**Problem statement:** Repeat exactly what appears from the opening line of the listing to the line with "PPM = 115.0; D = 6.5; F = PPM * D", inclusive.

**Data excerpt:**
--- begin ---
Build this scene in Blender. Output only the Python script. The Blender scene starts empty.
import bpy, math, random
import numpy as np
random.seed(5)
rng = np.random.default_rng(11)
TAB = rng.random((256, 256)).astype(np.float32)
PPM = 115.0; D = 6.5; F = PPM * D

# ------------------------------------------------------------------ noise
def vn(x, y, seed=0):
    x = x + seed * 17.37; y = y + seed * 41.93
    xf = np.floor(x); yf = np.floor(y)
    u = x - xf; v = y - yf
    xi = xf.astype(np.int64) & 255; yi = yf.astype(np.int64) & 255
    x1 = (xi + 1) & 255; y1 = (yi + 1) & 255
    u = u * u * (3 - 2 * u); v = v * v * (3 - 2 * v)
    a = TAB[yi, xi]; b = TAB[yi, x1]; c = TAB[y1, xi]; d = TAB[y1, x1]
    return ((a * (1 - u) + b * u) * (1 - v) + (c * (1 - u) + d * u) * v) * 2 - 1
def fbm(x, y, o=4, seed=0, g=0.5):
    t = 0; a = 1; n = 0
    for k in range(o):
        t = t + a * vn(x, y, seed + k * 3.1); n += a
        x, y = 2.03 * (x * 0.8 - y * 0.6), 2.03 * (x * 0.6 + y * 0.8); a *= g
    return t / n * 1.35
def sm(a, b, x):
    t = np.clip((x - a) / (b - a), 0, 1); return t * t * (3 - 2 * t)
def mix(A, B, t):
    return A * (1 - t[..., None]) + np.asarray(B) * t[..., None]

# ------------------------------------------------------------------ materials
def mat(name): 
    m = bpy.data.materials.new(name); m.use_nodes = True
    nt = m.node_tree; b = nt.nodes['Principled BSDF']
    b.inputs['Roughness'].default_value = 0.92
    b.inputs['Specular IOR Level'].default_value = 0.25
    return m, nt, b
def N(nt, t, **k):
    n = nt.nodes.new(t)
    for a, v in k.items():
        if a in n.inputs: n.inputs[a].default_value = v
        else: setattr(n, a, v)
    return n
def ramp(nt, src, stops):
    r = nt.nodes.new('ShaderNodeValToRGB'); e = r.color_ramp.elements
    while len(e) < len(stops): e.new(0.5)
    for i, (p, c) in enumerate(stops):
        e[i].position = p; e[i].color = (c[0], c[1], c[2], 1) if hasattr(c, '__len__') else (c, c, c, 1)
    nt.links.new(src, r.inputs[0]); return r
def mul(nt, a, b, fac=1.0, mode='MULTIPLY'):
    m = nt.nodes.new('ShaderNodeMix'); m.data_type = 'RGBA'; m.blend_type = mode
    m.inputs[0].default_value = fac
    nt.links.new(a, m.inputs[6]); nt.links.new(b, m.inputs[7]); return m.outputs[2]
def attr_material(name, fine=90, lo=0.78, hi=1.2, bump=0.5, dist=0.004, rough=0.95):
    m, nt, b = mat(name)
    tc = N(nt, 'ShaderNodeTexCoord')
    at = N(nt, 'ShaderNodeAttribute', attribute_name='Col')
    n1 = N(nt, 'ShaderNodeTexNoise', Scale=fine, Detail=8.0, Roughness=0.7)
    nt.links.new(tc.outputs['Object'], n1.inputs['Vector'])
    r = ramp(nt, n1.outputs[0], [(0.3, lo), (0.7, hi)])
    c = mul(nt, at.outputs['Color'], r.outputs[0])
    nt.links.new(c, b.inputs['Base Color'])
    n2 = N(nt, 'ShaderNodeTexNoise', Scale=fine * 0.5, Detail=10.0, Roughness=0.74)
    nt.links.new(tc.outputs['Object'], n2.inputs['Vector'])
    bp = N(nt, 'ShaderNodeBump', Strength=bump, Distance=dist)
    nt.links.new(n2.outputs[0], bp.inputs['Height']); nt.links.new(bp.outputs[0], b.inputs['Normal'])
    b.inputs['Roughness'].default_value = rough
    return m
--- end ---
**Written answer:**
Build this scene in Blender. Output only the Python script. The Blender scene starts empty.
import bpy, math, random
import numpy as np
random.seed(5)
rng = np.random.default_rng(11)
TAB = rng.random((256, 256)).astype(np.float32)
PPM = 115.0; D = 6.5; F = PPM * D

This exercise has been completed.